A good example is the prediction made by scientists belonging to the Club of Rome in the mid-1960s, based on a linear world model, that the world’s fossil fuel resources will be exhausted by the early 1990s. But, this did not take place because, the high oil prices during the subsequent periods generated a different cause-and-effect process. They led to the conservation of existing oil resources, the discovery of new deposits and the use of alternative energy sources thereby reducing the demand for fossil fuels on the one hand and increasing the overall energy supplies on the other.

Hence, there is a possibility of the non-linear natural growth creating results different to those of scientists who have based their predictions on a linear world model.

Options for the Maldives

Even if the scientists are correct and the Maldives faces a real threat of being submerged, that will not be the end of the story.

Human ingenuity to respond appropriately to catastrophes has always been marvellous.

The Maldives, in this respect, has two options which can be pursued together. First, it can construct dykes around its to keep the rising sea water away, just like the Netherlands, a country lying below the sea level, has done for many centuries. A dyke to a height of about two meters has already been constructed around a half of the capital city, Male. It requires covering the balance part of the city with a dyke and raising its height by only a few more meters. For other islands which are threatened, new dykes can be constructed.

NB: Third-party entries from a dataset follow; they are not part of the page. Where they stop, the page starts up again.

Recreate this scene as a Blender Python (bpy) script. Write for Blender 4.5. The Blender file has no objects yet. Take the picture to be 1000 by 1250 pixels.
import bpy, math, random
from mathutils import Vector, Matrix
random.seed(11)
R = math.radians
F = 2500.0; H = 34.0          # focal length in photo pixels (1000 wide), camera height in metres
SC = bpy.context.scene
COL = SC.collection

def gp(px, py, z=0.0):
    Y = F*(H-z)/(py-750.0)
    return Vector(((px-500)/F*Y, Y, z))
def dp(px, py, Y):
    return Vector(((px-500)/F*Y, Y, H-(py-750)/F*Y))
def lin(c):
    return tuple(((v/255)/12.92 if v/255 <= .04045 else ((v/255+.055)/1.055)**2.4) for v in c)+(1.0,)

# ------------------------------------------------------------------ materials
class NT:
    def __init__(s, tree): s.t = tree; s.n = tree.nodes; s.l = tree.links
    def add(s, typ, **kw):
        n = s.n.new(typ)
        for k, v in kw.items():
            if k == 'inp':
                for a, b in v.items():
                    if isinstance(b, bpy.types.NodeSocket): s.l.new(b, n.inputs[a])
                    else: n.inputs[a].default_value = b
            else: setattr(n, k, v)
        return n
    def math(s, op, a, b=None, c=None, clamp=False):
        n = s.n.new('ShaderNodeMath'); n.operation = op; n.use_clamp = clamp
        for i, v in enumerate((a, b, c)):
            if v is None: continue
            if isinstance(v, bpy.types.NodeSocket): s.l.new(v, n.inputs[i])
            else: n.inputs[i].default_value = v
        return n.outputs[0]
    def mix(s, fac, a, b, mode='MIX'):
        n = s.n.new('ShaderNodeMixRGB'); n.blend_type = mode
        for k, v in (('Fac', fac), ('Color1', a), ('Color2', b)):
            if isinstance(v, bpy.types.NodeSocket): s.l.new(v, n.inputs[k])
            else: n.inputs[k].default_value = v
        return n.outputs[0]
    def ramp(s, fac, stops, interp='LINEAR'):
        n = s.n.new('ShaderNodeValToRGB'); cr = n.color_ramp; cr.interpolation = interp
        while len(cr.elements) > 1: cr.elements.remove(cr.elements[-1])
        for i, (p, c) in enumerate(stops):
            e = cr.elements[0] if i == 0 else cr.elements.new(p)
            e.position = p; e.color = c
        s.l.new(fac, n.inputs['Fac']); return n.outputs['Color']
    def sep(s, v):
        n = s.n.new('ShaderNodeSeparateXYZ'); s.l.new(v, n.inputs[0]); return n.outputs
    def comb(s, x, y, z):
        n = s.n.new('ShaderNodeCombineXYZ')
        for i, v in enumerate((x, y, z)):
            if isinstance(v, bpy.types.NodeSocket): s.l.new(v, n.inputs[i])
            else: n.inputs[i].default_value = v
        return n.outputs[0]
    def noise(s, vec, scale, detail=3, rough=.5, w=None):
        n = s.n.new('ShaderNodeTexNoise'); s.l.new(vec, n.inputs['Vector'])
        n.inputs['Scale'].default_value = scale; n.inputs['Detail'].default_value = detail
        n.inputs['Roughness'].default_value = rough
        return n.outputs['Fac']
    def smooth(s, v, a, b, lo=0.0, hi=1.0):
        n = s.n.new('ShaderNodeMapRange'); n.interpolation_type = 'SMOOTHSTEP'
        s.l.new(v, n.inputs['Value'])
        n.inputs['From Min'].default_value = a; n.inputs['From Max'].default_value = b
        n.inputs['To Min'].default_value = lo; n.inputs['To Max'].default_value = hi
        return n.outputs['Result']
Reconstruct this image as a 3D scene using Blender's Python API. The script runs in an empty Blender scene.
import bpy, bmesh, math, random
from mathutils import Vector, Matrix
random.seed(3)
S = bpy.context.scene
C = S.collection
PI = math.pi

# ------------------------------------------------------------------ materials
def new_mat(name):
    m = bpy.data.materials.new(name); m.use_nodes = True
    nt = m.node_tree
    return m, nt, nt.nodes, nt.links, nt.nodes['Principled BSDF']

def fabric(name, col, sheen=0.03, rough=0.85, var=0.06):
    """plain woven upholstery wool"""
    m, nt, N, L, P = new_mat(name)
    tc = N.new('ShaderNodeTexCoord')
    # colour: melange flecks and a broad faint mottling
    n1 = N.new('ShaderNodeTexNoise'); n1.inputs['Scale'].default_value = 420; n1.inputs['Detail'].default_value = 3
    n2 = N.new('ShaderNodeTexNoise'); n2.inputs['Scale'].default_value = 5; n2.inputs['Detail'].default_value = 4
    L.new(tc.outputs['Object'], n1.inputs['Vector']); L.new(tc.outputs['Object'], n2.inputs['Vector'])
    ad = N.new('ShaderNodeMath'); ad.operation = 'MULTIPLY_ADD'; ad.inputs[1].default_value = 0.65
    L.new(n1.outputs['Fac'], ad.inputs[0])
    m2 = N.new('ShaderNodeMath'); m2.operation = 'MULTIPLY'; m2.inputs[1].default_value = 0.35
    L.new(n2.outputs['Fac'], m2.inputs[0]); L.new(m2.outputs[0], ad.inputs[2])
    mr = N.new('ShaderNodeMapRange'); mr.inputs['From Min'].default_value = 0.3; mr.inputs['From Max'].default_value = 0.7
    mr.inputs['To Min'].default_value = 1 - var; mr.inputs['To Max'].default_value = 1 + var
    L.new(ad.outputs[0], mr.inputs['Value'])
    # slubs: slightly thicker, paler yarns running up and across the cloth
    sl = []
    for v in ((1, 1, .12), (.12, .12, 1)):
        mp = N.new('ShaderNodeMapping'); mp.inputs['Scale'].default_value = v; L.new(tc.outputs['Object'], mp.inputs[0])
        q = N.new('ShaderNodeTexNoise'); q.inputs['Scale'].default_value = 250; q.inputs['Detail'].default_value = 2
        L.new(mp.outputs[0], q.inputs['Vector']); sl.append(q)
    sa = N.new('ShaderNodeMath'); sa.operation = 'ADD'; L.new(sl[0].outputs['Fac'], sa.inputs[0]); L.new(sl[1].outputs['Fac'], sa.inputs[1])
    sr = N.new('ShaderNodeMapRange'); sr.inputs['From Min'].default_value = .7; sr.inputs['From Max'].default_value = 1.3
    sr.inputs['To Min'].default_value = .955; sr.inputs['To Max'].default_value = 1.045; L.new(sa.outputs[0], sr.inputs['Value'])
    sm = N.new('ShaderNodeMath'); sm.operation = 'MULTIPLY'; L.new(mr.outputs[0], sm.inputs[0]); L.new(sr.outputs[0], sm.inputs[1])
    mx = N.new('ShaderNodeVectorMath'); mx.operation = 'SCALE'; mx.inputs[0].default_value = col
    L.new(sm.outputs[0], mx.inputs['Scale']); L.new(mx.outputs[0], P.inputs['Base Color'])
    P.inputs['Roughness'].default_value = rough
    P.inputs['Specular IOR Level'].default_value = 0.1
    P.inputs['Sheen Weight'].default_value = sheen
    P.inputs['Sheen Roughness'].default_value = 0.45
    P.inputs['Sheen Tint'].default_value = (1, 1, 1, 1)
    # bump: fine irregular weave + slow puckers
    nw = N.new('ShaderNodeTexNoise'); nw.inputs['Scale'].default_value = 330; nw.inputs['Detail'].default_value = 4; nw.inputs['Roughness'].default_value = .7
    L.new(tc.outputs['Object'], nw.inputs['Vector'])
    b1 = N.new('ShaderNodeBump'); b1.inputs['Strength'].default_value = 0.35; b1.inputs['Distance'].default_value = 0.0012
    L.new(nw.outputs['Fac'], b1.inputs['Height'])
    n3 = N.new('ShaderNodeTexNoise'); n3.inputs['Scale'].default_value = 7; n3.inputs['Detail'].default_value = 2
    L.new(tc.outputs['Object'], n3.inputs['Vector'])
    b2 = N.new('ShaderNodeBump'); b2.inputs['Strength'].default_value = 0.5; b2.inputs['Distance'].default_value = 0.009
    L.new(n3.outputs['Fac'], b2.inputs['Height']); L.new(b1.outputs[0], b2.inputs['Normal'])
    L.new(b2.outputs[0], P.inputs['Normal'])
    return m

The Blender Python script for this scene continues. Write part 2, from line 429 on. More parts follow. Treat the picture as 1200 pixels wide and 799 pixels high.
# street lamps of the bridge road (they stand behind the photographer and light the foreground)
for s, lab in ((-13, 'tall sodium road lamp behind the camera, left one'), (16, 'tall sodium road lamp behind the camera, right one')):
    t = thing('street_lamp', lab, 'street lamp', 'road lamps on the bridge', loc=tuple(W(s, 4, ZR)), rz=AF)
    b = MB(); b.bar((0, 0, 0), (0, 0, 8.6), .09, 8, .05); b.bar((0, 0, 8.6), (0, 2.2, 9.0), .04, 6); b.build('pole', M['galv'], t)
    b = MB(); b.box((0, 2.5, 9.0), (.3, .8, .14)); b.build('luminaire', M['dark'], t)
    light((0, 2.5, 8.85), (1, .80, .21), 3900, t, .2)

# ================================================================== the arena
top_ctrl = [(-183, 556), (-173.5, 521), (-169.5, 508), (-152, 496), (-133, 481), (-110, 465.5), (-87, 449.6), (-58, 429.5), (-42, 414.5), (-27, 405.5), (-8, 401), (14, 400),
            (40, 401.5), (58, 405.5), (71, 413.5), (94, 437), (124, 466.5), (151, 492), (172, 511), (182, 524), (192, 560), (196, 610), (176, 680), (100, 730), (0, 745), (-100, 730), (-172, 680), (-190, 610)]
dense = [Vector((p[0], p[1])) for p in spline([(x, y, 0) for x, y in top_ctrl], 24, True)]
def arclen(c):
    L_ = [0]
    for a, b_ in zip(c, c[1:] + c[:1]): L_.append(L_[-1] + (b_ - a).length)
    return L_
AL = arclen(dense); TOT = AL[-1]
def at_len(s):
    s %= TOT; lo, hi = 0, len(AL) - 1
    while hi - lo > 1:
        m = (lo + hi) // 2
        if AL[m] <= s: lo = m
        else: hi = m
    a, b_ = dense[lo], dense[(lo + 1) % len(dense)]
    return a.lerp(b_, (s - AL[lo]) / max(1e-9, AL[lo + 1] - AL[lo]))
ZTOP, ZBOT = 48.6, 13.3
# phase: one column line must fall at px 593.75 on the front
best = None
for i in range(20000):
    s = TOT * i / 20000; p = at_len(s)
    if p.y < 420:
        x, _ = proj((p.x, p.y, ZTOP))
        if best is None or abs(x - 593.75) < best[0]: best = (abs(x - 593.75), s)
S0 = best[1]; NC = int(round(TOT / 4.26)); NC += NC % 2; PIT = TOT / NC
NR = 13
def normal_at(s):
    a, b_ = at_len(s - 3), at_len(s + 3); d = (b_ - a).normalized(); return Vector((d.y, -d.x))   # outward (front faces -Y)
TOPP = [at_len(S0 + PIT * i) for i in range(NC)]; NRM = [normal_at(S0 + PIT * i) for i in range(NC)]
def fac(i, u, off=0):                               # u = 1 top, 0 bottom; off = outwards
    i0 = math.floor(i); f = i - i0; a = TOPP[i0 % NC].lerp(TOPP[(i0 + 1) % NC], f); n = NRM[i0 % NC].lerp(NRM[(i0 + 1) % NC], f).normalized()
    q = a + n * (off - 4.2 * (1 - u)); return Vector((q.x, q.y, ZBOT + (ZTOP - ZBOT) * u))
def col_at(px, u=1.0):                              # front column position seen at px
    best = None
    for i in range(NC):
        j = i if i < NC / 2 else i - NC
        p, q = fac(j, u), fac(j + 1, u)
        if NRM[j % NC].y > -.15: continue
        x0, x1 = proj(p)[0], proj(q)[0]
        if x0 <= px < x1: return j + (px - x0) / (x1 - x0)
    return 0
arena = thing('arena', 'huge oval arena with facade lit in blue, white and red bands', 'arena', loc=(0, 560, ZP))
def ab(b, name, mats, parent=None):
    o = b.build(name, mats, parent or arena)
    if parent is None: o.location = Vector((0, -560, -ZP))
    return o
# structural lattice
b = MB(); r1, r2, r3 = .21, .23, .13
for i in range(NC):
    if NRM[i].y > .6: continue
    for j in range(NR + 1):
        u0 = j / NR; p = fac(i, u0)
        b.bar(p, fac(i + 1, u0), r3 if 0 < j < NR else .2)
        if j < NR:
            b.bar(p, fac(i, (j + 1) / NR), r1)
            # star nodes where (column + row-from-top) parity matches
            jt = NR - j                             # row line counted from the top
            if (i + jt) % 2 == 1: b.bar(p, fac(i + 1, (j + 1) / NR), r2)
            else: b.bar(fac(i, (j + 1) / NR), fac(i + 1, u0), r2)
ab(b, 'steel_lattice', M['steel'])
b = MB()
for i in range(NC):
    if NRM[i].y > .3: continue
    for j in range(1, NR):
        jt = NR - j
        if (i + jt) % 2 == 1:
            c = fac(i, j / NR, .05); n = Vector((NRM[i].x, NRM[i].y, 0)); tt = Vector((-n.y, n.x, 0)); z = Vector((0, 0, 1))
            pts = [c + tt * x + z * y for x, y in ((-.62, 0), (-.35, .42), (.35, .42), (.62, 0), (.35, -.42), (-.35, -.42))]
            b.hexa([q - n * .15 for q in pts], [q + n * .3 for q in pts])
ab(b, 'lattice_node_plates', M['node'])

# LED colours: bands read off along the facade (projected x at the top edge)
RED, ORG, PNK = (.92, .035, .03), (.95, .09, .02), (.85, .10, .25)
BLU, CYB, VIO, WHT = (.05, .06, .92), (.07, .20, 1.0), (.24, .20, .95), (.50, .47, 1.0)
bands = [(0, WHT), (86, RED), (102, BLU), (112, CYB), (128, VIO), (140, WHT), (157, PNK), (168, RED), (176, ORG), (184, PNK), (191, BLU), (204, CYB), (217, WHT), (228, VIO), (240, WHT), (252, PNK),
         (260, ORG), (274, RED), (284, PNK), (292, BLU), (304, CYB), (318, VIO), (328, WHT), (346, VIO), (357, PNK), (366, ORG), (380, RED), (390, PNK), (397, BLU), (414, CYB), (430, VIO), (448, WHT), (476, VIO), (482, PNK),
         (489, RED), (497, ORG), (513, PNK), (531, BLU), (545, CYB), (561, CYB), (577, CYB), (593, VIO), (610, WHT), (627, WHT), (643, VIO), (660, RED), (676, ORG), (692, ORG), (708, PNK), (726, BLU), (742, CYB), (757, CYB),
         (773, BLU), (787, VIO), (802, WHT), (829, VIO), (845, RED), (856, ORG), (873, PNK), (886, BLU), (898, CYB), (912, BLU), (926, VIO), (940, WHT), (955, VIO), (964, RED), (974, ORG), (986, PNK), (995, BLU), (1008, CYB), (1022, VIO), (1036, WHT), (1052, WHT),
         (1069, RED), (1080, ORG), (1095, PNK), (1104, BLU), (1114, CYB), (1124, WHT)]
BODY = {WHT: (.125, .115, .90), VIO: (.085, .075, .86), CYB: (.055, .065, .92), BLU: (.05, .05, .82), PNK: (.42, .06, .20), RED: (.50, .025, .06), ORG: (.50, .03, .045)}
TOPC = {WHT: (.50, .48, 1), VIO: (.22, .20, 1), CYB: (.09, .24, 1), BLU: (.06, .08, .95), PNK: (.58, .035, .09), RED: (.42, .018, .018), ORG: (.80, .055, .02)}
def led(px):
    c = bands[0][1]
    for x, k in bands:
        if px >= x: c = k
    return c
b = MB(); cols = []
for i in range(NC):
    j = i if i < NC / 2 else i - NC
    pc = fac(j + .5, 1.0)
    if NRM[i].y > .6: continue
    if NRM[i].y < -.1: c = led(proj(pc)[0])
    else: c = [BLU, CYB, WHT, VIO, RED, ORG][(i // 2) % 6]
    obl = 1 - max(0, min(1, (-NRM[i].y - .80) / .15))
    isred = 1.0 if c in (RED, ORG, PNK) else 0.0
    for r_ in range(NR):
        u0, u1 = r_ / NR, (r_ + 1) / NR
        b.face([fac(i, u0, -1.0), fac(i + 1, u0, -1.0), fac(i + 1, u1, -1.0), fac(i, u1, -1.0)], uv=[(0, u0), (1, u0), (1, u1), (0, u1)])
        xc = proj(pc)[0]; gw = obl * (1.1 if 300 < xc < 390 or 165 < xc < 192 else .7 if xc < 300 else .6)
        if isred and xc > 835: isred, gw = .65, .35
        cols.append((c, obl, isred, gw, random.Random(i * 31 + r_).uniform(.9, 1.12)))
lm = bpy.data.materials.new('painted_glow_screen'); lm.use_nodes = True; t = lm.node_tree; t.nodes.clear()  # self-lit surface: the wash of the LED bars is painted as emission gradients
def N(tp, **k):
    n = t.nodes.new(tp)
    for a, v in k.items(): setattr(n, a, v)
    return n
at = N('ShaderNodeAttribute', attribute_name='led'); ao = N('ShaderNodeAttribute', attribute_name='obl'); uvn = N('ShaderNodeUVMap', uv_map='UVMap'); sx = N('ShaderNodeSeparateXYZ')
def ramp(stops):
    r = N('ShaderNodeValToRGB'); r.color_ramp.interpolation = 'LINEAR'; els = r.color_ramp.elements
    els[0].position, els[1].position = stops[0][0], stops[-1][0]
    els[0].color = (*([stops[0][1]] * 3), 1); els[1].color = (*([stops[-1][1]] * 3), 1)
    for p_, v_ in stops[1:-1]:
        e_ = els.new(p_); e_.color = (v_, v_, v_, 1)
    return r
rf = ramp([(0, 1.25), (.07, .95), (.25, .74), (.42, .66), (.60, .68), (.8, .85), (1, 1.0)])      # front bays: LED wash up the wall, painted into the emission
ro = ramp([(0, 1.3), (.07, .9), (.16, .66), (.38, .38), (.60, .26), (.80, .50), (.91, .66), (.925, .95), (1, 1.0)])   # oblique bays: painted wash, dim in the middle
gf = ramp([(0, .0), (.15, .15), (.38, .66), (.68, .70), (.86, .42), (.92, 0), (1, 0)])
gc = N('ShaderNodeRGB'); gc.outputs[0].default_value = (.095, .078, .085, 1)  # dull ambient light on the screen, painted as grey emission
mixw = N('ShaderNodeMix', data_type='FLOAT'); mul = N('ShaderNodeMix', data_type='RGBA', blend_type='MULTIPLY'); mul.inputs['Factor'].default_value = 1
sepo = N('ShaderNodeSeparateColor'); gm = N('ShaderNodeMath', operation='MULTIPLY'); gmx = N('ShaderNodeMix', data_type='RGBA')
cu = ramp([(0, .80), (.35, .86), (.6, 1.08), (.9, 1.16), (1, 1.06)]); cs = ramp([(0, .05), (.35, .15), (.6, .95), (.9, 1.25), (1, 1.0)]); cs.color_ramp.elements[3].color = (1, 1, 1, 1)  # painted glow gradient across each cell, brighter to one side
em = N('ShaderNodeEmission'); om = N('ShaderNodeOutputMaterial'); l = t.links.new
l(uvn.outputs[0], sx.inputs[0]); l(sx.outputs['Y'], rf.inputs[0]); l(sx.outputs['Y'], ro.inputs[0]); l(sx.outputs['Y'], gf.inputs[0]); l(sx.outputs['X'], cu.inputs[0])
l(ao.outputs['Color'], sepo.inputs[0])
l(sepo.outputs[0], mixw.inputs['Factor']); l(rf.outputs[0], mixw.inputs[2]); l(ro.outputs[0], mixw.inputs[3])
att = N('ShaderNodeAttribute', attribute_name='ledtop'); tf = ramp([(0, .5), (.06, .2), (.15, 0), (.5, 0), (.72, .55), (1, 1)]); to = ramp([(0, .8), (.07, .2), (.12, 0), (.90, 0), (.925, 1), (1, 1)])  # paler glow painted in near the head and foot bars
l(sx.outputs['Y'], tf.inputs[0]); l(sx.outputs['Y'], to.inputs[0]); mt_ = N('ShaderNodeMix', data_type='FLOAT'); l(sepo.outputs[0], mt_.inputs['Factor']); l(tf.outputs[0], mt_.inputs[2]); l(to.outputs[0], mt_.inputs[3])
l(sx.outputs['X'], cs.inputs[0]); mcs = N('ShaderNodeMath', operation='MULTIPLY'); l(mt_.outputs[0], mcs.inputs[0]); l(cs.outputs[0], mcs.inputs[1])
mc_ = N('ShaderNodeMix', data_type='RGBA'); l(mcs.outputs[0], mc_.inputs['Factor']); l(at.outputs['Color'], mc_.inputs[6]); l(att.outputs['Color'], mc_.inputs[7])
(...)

Second, it can use the modern island construction technology to increase the overall elevation of its threatened islands. The Maldives has already created two artificial islands by using this technology: Thilafushi, by dumping the garbage and covering the garbage with sea sand, and Hulumale by pumping sea sand from the deep sea by using modern high power pumping machinery.

So, the Maldives already possesses the know-how and the technology. What it lacks is capital.

What should the government do?

The Maldivian government can generate a part of the capital by running a surplus in the current account of its budget. This requires only a small change in its policy: introduce income tax for individuals and corporates and reduce the recurrent expenditure. The greater part of the capital can be raised from foreign capital markets in the same way Dubai has done, when it ventured to create a whole new world off-shore by using modern island construction technology.